O forse non è fortuna, ma esplicita volontà?

Chiunque si impegna e lavora di più e meglio se ha un ritorno in soddisfazione, se le nostre aspirazioni sono più alte e diverse dalla mera, stantìa, noiosa – pagnotta –
Un po’ come per il matrimonio, che diventa una minestra riscaldata, se non c’è la volontà di farlo funzionare e rendere interessante e divertente e sempre nuovo.

Perchè io VOGLIO che il mio lavoro sia fonte di soddisfazione, VOGLIO che la mia idea di impresa si nutra di quella fantasmagorica illusione in cui ogni cellula collabora e condivide lo stesso destino con la testa, e che il lavoro dell’una sia condiviso e sia utile al lavoro dell’altra, e che la soddisfazione dell’una sia condivisa e diventi soddisfazione dell’altra.

Solo così posso ottenerla, quell’impresa che non c’è!

Così ho risposto anche un po’ a quell’altra domanda, semplice ma ben più difficile, che pone Barry Schwartz al termine del suo intervento: “What kind of human nature do you want to help design?”

Furbetti, prego, accomodarsi altrove!

Ci piace lavorare.
Parlo a nome di miei colleghi e di tutti quelli che non si tirano indietro: rispondi al telefono, scrivi l’email, trova soluzioni, ingegnati. Non ci si annoia, e si torna a casa contenti.
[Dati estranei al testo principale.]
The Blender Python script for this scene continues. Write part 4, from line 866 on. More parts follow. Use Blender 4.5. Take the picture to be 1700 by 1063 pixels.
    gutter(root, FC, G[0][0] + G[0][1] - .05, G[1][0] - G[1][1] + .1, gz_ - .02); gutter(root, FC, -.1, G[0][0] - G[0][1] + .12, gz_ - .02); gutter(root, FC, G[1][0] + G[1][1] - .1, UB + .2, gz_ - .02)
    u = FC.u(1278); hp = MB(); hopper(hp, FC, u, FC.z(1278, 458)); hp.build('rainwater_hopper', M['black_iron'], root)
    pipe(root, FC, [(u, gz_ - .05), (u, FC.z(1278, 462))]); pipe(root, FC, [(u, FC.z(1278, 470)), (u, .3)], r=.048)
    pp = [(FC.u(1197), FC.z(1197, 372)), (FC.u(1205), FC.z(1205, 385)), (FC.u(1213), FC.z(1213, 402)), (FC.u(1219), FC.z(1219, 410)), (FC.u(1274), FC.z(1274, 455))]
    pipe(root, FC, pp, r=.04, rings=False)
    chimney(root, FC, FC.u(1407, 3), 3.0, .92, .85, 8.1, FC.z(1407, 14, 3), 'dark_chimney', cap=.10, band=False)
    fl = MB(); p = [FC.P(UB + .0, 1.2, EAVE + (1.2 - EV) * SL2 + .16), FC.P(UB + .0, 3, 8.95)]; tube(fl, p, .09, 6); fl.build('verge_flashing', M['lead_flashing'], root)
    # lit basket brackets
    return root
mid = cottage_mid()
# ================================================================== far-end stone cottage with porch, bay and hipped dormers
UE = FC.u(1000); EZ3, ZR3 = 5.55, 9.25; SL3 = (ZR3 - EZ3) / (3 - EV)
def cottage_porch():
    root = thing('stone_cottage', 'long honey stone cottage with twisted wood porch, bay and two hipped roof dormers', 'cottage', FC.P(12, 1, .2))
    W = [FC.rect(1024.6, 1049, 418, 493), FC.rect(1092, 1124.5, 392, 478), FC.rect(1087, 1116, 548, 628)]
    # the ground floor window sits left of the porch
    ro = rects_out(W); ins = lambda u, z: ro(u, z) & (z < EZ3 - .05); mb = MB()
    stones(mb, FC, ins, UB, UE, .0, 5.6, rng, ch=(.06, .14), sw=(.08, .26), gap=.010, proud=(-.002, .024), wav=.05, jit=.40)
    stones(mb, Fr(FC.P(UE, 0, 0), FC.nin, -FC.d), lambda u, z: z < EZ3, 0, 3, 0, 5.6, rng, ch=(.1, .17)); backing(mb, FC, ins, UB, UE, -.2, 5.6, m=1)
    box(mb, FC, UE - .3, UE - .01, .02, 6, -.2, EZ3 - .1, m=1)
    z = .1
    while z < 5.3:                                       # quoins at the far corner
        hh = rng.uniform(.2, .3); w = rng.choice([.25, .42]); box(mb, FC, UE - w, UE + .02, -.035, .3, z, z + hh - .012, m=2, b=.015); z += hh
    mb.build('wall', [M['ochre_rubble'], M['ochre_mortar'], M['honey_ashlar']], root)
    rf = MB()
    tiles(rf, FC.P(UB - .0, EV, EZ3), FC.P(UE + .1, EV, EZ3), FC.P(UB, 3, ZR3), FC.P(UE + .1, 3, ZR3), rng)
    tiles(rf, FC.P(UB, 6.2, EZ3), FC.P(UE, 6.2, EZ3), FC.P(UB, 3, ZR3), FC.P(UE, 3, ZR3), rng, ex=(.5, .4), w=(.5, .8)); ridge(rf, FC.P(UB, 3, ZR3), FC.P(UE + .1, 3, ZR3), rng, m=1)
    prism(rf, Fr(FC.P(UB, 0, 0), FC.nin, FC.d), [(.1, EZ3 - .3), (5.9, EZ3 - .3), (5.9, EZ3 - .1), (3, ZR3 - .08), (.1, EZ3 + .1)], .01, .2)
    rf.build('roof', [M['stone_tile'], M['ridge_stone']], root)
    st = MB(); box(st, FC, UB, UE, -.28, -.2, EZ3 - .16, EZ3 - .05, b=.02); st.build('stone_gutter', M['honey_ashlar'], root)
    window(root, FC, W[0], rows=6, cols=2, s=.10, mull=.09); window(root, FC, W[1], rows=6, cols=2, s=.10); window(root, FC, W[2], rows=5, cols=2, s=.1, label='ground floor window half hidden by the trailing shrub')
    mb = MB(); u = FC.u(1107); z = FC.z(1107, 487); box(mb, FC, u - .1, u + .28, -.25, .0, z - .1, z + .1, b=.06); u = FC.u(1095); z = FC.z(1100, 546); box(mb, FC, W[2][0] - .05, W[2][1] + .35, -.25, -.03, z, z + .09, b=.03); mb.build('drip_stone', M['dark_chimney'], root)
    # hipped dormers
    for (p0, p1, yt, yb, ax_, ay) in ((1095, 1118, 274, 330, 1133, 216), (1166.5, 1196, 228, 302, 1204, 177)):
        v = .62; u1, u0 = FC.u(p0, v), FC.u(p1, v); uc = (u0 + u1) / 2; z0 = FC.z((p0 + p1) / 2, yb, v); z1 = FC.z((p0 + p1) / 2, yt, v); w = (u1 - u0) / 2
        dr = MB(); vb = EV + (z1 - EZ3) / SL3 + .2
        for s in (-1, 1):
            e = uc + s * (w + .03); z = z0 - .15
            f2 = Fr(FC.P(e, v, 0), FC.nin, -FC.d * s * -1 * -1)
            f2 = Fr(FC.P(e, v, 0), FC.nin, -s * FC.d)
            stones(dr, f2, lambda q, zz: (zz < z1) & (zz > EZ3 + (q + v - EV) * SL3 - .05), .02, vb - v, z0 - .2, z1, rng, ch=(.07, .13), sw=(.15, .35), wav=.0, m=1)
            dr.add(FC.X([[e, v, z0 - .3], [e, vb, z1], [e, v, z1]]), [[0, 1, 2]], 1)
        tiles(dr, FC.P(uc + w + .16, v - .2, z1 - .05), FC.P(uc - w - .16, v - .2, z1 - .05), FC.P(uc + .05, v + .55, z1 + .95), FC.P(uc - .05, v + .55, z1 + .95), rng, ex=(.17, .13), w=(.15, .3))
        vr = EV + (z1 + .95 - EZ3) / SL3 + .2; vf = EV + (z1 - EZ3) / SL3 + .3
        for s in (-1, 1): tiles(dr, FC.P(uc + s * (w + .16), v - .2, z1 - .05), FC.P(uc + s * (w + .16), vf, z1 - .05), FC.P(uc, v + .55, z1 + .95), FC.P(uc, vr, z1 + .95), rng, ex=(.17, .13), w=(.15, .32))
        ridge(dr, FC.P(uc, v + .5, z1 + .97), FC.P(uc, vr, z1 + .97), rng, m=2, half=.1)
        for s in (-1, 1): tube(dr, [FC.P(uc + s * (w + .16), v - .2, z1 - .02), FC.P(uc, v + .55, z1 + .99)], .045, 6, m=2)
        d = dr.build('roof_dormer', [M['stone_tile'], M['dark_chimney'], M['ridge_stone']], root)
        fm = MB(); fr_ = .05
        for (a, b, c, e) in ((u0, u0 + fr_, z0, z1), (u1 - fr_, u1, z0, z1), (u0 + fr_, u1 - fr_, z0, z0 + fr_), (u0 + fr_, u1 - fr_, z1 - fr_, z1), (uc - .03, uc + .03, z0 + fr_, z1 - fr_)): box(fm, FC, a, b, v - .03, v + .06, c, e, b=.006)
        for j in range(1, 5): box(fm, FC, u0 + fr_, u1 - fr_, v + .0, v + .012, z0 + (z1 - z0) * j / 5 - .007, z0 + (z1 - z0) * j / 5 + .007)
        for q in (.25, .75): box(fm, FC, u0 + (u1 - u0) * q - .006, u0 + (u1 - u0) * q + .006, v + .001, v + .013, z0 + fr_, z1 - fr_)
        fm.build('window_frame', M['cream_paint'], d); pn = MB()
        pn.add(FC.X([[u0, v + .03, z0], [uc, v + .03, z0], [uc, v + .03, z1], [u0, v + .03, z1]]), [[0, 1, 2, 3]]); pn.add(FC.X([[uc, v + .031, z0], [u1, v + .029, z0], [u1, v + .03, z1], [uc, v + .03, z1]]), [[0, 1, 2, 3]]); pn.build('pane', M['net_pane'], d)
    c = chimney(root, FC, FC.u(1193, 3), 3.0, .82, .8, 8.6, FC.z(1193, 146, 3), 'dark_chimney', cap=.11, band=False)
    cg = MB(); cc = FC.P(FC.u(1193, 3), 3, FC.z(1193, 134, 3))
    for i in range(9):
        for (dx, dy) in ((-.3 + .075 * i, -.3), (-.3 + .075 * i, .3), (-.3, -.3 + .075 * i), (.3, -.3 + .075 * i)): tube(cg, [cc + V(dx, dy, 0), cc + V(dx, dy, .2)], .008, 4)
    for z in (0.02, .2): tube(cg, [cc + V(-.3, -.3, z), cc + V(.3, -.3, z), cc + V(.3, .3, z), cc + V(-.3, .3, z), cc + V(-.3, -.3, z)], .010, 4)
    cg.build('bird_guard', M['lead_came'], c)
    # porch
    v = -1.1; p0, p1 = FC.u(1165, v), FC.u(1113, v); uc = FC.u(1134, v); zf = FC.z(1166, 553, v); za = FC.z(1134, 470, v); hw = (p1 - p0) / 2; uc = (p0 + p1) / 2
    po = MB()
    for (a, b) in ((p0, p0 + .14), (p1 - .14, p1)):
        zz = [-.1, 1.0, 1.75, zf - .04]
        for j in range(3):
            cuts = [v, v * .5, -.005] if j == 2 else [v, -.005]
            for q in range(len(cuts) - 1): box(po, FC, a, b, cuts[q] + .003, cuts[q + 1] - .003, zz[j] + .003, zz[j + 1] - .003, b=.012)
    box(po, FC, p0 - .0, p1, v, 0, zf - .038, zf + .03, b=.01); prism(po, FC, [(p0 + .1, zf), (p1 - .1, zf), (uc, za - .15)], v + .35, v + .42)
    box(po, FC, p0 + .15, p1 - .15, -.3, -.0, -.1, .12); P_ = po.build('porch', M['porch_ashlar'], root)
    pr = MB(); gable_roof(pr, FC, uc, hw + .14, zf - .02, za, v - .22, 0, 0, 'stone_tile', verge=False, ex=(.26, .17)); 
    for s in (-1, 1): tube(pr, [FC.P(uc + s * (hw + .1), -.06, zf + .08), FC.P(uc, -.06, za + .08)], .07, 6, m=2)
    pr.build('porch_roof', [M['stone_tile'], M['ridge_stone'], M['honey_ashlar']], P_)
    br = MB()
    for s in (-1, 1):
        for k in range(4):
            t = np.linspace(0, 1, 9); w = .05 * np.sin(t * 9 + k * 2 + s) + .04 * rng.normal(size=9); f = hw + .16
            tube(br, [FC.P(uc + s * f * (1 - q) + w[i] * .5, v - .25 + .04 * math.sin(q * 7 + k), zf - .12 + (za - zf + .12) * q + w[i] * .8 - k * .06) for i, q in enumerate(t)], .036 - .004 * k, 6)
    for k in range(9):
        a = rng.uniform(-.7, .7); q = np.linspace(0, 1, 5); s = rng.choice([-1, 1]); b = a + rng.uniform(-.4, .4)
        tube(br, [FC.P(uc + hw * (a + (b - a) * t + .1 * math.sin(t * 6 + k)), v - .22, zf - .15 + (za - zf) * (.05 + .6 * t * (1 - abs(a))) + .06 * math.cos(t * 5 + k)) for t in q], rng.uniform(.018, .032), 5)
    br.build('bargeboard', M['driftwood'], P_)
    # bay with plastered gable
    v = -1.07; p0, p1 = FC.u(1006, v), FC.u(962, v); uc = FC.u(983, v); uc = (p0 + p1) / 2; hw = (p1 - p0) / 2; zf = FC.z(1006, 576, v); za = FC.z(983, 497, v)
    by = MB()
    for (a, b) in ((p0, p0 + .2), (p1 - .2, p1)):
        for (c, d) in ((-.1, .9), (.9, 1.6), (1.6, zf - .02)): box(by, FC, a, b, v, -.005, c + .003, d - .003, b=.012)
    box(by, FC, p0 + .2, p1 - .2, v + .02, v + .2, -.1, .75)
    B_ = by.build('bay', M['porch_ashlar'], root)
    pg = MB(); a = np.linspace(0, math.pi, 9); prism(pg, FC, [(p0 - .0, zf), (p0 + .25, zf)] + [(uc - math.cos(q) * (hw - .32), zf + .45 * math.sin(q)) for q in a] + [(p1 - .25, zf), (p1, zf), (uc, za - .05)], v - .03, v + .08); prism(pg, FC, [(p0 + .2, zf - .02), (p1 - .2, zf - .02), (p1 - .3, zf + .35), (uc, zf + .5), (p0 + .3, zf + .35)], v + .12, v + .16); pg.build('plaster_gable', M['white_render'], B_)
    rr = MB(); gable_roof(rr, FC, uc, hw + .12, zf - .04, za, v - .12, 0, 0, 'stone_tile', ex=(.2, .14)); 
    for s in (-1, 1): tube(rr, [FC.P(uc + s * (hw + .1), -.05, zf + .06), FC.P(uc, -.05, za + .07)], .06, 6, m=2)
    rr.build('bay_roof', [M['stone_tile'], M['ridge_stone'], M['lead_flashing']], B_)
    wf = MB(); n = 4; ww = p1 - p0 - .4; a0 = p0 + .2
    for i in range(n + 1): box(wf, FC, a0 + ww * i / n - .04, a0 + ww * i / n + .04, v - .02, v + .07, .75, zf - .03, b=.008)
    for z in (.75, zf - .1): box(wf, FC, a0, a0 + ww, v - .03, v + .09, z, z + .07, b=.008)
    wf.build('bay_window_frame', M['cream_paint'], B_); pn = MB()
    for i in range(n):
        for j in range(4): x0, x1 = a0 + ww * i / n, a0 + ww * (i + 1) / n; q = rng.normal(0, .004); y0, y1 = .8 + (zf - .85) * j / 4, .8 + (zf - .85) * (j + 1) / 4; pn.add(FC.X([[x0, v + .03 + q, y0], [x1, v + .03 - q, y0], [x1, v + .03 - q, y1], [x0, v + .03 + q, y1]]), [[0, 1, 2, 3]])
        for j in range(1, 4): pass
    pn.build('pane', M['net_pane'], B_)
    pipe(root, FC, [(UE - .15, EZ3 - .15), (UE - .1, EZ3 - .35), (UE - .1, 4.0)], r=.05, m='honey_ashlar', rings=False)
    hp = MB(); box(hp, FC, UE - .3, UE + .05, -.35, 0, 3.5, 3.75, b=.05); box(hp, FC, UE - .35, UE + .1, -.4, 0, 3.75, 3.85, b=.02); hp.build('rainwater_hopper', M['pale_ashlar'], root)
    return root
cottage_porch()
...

Ci piace lavorare insieme.
Siamo soddisfatti quando portiamo a termine una telefonata col sorriso, con una battuta, quando ai DUE capi del telefono ci sono persone che interagiscono e cercano di capirsi.

Ci piace che ci cerchino per nome.
Anche se i numeri aumentano ed è sempre più difficile  🙂  , da’ soddisfazione ricordare i nomi e sapere già di che cosa c’è bisogno.

Ci piace lavorare in modo sereno, con reciproca fiducia e stima, collaborando. Basta poco.

Non ci piacciono i furbetti, a tutti i livelli.

Il furbetto succhia le energie buone del nostro lavoro, come un parassita.
Il furbetto non porta crescita, solo gratuite perdite di tempo.